**Task directions:**
Go through the lines below and copy each one that holds the string "follow".

::: Information shown

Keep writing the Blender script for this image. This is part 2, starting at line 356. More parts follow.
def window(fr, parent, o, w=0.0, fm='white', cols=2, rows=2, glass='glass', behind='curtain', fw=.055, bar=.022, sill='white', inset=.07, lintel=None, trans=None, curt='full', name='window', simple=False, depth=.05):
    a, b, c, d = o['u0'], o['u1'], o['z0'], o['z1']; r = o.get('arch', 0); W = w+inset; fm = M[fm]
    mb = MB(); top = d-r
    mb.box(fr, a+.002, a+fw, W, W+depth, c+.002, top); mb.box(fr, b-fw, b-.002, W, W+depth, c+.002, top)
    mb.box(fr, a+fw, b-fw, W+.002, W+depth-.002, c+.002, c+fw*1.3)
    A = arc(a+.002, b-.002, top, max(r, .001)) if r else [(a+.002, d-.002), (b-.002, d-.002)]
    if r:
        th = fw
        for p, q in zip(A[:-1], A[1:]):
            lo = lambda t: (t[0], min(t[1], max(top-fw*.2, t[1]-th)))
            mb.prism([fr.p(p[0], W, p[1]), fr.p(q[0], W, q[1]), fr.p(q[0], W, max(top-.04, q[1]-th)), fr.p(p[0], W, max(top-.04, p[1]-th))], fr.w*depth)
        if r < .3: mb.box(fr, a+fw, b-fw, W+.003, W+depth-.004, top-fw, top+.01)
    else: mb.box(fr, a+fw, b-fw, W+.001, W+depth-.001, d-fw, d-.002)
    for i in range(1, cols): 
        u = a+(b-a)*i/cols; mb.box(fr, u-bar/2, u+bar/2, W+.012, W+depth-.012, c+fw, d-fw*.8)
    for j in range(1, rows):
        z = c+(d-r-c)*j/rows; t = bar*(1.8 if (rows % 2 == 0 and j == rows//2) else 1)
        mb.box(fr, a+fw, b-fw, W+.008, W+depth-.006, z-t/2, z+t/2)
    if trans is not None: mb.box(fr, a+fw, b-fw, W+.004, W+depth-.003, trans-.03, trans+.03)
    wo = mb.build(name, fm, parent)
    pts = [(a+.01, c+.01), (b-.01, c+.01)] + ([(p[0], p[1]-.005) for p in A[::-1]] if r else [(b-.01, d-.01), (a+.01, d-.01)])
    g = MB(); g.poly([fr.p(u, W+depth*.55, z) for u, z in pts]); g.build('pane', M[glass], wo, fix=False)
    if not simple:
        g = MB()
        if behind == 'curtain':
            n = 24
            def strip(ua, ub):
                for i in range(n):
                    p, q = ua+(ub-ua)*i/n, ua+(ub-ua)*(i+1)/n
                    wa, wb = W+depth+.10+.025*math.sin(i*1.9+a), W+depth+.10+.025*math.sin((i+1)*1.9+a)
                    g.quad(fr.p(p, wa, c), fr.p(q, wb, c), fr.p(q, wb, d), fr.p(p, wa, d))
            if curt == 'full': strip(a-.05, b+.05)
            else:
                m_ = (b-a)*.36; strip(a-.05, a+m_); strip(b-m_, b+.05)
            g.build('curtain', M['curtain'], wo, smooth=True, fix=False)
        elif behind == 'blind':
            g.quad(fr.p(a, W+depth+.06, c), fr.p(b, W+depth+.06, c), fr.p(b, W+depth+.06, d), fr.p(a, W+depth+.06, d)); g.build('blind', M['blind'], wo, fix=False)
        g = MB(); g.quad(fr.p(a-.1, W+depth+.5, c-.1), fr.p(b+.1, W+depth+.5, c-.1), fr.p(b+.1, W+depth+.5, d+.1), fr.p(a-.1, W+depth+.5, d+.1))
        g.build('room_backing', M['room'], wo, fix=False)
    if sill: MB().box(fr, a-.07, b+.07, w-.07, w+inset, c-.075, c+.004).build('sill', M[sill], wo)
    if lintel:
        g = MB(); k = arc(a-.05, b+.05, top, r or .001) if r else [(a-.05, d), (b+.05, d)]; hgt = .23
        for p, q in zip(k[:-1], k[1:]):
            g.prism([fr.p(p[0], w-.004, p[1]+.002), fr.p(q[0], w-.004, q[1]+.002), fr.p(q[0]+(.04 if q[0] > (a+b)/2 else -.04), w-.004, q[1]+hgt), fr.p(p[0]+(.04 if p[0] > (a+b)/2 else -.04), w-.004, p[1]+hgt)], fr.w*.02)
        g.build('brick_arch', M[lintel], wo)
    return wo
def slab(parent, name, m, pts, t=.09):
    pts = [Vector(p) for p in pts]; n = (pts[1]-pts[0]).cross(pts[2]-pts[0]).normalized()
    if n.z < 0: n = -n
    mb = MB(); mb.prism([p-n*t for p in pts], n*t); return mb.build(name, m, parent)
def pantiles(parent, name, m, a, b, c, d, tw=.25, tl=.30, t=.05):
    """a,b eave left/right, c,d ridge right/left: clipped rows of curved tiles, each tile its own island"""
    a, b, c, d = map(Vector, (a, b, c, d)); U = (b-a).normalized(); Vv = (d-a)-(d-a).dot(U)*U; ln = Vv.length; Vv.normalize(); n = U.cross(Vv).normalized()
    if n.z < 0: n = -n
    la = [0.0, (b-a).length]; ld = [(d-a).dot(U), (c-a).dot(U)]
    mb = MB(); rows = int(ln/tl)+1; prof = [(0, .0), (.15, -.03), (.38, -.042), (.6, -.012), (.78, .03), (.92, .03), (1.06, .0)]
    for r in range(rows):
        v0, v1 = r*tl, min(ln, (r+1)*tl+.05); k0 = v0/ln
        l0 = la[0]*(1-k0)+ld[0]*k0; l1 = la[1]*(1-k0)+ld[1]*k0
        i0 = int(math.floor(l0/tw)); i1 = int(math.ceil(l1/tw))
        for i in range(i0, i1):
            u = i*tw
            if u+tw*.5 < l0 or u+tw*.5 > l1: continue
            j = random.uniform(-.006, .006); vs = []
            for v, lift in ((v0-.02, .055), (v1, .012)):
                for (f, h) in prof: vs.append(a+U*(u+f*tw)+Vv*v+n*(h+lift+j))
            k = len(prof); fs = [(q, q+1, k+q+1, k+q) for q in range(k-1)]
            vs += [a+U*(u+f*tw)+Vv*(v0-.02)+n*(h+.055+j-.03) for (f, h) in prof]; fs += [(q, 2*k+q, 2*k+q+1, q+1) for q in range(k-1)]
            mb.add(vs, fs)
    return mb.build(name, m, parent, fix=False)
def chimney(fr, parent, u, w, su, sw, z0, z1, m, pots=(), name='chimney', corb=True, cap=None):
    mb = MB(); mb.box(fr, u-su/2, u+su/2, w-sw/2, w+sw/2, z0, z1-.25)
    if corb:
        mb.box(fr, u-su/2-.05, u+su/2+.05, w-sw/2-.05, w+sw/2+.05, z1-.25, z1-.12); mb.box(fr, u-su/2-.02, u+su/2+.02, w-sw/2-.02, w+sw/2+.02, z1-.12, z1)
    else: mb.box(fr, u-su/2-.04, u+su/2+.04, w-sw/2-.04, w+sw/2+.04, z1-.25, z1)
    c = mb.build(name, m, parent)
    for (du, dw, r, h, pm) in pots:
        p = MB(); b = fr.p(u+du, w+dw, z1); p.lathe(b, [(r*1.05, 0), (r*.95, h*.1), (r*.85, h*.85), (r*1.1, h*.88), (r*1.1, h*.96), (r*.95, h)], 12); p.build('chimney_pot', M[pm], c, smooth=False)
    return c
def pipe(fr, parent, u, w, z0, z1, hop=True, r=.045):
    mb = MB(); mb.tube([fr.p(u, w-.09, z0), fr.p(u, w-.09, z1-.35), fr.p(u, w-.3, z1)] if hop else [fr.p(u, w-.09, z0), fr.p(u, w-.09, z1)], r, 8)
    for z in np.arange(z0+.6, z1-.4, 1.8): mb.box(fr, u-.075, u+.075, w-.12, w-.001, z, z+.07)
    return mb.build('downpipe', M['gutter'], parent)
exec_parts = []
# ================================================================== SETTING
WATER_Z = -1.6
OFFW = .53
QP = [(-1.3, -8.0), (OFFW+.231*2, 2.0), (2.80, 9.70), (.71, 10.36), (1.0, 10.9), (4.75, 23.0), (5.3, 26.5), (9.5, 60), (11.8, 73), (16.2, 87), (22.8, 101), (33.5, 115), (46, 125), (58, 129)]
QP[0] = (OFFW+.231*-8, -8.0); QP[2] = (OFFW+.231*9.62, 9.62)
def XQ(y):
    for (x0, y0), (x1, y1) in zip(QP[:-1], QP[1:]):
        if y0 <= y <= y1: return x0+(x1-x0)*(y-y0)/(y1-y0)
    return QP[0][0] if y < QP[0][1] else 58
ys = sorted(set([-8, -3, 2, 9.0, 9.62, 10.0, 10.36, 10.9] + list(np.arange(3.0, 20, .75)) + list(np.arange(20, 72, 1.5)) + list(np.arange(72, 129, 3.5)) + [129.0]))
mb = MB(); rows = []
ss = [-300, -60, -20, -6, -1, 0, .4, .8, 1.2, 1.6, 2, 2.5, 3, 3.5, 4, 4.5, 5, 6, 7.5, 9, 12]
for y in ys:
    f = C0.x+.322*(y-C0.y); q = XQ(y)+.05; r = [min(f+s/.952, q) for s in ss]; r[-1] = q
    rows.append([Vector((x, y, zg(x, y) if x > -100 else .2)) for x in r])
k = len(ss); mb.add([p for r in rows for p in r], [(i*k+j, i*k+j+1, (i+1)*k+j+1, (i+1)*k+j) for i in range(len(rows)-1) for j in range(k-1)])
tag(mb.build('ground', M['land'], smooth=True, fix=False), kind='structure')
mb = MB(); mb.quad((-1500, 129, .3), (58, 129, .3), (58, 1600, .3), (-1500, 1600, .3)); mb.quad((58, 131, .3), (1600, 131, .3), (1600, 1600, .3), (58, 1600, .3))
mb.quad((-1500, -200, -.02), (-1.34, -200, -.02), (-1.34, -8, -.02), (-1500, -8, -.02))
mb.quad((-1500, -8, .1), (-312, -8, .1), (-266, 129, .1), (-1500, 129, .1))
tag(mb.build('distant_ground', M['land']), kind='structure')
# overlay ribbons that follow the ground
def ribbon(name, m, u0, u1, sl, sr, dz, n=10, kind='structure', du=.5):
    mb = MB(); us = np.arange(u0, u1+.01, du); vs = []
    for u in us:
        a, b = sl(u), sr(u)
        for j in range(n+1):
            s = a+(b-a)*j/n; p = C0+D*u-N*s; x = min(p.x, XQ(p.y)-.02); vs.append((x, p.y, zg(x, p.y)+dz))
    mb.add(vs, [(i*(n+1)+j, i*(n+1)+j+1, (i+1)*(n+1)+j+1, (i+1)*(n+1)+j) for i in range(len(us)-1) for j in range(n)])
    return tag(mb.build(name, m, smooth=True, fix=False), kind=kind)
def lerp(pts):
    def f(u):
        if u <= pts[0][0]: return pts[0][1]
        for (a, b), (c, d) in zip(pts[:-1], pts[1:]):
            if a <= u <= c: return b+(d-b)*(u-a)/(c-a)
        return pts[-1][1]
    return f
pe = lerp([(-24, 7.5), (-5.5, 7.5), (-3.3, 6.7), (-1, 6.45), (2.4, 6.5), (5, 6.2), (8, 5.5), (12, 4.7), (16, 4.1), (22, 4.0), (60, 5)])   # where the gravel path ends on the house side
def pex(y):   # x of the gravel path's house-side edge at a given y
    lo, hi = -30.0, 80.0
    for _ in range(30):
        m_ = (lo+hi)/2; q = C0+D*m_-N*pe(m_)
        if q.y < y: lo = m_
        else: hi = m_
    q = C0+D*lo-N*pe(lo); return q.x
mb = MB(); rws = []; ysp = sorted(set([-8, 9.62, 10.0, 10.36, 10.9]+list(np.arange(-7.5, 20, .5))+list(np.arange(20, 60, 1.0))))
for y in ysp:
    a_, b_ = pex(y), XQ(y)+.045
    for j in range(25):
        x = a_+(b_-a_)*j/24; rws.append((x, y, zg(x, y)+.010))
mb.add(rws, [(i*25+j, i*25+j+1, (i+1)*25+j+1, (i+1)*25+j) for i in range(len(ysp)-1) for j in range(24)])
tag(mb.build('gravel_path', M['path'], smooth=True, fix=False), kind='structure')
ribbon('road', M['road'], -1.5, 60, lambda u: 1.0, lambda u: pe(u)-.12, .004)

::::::

**Problem solution:**
Keep writing the Blender script for this image. This is part 2, starting at line 356. More parts follow.
# overlay ribbons that follow the ground